Whilst these workers continue on the SDA agreements, they are far less likely to be mobilised against the cuts to penalty rates in the Award, because they get no benefit from them. This is a point of urgency for mobilising retail and fast food workers, and building support for RAFFWU’s case to terminate the SDA’s sell-out agreements. There is also potential for SDA members and delegates to express their support for termination of the agreements. RAFFWU should encourage this.
Reform of the SDA is beyond the reach of rank and file members, and could only be seriously tackled by a well-funded political coalition, that would almost certainly get bogged down in legal proceedings, and in any case would lack a rank and file base. Josh Cullinan has a record in organising young workers, and in defending retail workers’ penalty rates, based on thorough research into working conditions in the retail and fast food industry.
The overwhelming challenge is for retail workers to get sufficiently organised on the job, to be able to force their employers to agree to better wages and conditions. The SDA officials have found greater common interest with the employers, via delivering sub-standard enterprise agreements in exchange for employers collecting union dues for the SDA. RAFFWU provides an avenue for retail workers to organise on the job, that they have been denied by the SDA.
There is no sign that unionists who express reservations about RAFFWU and call for working for change from within the SDA, have put a tenth of the energy that Josh has already put into advocating for retail workers, identifying a basis for organising them against the employers, and challenging the SDA officials’ partnership with the employers. If RAFFWU is not built, then there will be no effective union for retail and fast food workers.
If RAFFWU gains ground, the major retail and fast food employers will be concerned about having to deal with a more militant workforce. They are likely to encourage the SDA officials to shut down RAFFWU, and to look to the Fair Work Commission to reassert the lower standards of pay contained in the expired enterprise agreements. Equally the SDA officialdom will want to keep its power and influence, and could pitch to both the ACTU to broker a shut out of RAFFWU, and the employers to go to war with RAFFWU. The full-time permanent weekday sections of the retail workforce have fared best from the trade-offs in the agreements, and is the most likely base of member support for SDA incumbents.

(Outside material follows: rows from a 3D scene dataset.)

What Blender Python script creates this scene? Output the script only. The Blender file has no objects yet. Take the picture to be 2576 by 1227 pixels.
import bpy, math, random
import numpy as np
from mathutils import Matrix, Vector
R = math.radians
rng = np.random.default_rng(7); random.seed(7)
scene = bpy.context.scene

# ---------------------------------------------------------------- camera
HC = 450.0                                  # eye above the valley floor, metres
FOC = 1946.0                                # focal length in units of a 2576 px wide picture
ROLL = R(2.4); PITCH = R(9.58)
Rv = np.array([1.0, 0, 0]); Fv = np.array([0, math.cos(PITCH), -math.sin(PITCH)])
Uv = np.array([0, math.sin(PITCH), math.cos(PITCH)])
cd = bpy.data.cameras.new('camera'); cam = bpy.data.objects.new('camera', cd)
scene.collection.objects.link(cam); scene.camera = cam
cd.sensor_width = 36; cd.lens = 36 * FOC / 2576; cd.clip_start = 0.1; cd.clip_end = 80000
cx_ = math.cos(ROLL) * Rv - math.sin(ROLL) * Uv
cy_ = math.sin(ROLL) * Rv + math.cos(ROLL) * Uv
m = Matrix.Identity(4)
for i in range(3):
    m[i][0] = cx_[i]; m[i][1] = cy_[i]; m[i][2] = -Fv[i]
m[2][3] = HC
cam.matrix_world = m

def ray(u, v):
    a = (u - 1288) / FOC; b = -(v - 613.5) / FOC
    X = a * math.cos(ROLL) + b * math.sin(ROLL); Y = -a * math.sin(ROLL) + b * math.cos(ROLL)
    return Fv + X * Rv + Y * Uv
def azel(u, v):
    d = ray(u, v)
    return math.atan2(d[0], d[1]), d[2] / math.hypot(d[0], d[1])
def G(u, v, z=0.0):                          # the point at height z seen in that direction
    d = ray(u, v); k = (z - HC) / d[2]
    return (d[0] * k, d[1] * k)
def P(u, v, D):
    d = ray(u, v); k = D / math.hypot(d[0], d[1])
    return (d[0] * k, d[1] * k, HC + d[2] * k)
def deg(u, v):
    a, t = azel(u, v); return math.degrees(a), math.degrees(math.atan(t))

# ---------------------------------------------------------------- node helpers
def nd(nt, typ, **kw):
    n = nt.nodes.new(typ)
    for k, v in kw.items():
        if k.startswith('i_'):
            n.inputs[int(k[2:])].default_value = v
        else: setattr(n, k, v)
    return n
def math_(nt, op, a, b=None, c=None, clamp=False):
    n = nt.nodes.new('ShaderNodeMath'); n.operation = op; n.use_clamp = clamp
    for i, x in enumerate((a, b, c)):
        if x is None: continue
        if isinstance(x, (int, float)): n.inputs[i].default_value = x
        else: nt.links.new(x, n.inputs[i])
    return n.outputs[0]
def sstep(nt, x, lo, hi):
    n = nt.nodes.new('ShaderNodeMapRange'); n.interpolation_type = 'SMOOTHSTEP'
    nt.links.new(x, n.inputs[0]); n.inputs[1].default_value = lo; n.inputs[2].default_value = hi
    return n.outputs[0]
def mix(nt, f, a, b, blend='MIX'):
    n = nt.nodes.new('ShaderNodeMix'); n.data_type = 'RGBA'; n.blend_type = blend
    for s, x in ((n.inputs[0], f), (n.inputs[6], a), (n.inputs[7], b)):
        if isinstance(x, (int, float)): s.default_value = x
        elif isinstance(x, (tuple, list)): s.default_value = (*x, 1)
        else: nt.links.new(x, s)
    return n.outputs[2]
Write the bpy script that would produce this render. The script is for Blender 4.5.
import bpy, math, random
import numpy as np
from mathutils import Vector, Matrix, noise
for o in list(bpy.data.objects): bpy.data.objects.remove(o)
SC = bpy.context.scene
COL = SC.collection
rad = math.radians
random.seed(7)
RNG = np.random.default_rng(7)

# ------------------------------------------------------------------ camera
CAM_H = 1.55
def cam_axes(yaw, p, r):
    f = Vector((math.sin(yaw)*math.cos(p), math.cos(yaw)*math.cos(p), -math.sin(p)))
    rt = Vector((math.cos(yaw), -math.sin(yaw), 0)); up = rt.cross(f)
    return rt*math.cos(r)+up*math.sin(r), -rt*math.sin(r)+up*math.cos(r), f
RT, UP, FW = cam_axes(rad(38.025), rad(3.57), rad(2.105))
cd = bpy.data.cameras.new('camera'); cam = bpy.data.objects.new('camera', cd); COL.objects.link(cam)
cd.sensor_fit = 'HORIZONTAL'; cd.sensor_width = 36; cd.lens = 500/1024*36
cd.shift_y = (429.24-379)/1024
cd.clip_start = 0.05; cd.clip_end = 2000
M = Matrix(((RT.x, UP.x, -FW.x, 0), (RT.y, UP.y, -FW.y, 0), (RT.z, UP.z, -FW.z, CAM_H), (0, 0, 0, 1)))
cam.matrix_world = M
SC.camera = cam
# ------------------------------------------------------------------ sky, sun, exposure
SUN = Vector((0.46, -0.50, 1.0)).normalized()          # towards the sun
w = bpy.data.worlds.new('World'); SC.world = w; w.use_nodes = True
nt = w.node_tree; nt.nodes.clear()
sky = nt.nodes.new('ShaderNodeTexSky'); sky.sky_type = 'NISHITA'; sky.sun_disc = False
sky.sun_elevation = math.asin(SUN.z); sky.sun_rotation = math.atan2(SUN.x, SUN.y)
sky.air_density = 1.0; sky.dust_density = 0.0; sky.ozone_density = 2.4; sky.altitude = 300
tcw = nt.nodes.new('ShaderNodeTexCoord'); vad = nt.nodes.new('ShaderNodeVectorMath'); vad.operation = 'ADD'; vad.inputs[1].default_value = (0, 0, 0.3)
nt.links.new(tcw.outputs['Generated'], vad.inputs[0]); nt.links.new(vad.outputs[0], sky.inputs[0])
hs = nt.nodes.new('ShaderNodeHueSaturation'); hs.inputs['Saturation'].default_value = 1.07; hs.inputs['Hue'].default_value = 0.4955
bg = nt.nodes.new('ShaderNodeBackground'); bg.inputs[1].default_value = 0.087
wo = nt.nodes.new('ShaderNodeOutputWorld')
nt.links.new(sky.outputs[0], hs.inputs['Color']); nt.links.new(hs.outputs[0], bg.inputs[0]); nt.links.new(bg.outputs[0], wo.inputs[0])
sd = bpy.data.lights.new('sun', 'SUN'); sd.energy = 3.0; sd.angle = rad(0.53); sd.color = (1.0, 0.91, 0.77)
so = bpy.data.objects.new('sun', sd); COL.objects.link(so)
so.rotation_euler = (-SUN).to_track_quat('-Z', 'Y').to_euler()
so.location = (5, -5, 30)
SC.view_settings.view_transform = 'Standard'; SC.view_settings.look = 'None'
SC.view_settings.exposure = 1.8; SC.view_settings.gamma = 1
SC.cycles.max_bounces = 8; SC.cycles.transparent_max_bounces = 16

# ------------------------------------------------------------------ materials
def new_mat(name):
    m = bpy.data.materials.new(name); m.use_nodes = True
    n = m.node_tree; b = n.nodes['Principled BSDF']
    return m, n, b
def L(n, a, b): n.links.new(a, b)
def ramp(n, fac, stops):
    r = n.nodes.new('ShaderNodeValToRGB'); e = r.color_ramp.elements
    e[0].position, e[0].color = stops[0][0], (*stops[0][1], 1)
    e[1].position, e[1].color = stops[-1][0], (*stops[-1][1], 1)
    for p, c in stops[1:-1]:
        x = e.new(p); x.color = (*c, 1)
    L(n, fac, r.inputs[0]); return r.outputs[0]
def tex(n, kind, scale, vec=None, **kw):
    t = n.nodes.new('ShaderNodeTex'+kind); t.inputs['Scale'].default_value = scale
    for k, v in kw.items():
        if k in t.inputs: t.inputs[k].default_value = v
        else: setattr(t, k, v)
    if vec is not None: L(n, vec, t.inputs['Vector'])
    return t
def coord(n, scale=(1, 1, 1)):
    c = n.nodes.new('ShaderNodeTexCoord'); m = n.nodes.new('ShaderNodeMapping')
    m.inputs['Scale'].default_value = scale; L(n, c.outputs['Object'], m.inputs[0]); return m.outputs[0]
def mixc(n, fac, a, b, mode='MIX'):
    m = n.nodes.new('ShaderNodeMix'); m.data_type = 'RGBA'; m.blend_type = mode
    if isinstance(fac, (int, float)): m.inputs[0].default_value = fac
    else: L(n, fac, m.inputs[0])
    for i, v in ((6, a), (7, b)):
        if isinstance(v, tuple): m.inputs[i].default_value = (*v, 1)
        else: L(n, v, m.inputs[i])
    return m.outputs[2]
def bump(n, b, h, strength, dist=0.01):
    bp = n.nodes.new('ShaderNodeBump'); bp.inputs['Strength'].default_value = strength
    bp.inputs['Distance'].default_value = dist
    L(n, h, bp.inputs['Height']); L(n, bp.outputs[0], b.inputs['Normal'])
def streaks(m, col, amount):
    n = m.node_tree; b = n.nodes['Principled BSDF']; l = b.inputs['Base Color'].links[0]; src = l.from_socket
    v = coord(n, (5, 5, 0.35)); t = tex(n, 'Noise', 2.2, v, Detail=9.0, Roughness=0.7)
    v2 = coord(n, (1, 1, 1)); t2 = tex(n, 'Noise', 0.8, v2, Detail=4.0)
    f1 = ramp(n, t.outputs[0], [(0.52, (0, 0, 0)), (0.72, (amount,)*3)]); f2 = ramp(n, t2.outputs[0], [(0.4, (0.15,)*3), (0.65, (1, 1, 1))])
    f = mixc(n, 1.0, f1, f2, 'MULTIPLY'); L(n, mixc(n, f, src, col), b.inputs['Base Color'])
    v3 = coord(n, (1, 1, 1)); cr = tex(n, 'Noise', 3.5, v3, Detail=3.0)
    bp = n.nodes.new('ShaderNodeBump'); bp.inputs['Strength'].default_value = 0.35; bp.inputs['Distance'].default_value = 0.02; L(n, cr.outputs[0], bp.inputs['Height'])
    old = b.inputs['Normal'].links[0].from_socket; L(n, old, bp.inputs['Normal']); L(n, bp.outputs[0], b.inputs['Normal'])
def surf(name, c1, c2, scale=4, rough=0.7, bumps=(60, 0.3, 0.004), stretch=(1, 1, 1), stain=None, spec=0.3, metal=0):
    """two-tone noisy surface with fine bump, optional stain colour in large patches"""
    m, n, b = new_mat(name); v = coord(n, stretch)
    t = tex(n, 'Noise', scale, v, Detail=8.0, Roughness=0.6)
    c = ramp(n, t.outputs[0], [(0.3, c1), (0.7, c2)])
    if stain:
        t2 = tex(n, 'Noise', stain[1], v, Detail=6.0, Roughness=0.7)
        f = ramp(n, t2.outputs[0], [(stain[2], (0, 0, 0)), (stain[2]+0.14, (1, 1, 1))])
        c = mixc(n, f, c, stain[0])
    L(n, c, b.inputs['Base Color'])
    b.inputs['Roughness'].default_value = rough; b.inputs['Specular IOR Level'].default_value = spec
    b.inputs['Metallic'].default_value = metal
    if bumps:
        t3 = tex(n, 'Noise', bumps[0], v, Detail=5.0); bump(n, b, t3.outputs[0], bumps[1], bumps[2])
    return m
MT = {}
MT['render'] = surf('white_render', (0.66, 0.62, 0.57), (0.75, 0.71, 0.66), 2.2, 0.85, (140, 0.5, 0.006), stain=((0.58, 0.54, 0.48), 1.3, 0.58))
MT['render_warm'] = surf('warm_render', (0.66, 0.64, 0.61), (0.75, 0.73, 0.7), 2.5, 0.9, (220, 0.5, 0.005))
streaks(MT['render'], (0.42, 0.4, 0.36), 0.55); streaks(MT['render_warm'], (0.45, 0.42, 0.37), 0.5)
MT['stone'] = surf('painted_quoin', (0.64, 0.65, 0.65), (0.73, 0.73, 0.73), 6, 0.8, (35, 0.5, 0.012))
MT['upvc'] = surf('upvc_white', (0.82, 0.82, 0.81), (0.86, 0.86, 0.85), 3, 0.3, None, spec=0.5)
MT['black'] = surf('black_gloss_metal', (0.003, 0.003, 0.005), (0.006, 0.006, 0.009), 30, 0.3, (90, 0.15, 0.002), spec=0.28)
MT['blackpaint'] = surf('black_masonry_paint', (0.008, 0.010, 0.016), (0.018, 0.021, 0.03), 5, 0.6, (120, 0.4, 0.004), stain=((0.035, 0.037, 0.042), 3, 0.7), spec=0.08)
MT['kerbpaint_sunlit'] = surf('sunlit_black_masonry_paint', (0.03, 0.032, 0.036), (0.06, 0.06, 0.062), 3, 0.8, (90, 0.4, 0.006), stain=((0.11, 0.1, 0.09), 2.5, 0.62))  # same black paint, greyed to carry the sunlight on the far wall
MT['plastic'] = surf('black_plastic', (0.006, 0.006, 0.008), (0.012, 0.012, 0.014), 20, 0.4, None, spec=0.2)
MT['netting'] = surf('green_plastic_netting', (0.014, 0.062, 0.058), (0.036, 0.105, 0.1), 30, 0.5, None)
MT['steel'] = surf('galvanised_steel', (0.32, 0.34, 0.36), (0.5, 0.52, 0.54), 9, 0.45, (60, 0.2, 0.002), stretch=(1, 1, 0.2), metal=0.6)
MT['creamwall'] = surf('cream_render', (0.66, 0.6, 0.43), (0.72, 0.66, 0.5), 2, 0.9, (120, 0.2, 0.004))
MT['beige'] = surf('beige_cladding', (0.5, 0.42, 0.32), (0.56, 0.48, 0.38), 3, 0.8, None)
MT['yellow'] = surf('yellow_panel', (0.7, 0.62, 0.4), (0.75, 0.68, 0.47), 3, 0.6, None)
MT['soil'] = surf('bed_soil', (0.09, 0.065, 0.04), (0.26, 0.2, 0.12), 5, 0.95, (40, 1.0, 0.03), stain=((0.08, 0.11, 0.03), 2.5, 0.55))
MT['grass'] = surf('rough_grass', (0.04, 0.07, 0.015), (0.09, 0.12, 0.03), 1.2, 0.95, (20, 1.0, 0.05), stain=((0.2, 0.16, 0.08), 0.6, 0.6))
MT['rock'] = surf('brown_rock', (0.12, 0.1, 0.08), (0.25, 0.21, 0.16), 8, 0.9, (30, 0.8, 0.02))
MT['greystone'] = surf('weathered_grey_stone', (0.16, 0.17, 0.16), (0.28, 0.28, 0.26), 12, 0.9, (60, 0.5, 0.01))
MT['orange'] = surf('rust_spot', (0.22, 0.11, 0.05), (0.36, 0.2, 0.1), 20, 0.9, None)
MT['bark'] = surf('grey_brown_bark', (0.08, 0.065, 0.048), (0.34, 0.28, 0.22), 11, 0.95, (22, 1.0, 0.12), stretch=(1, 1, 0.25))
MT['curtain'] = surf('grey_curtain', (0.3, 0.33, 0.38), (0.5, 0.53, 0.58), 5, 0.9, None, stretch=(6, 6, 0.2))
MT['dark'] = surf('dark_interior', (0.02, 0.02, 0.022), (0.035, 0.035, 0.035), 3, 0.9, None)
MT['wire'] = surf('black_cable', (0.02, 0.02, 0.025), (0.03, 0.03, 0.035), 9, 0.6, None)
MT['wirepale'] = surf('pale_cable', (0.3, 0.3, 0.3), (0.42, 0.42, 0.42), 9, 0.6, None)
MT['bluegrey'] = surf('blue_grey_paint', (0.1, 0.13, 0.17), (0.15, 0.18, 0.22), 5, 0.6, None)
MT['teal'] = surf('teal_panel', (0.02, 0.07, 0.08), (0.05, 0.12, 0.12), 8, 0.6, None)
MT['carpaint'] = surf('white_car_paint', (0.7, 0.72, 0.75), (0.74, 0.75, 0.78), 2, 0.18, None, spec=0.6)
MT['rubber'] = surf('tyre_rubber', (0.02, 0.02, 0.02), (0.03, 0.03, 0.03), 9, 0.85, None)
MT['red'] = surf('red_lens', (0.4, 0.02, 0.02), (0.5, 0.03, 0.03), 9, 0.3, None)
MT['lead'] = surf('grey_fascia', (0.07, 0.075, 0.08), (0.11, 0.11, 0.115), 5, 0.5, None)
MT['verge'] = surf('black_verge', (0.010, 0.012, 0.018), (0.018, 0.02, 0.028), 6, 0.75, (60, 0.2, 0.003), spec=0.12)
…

In the name of unity, some sort of deal could be proposed, with mild democratic reforms to the rules of the SDA, that might allow the appearance of an electoral challenge, but with the odds stacked against RAFFWU supporters. Josh said, it will be up to the RAFFWU members to convince other trade unionists that RAFFWU deserves support, and not the SDA.
Workers’ Liberty anticipates there will be no smooth path for RAFFWU, and that ACTU and individual union leaders will be confronted with a choice between shoring up the SDA leadership (Dave Oliver, former Secretary of the ACTU obliged the SDA by defending their ell-out EBAs), or helping retail workers to build the industrial capacity to fight their employers.
We stand in solidarity with retail and fast food workers organising their workplaces for decent pay and conditions, and protecting penalty rates. We will be calling on all trade unionists to support RAFFWU’s efforts to mobilise retail and fast food workers to terminate sell-out enterprise agreements, and at a minimum to restore the penalty rates contained in awards.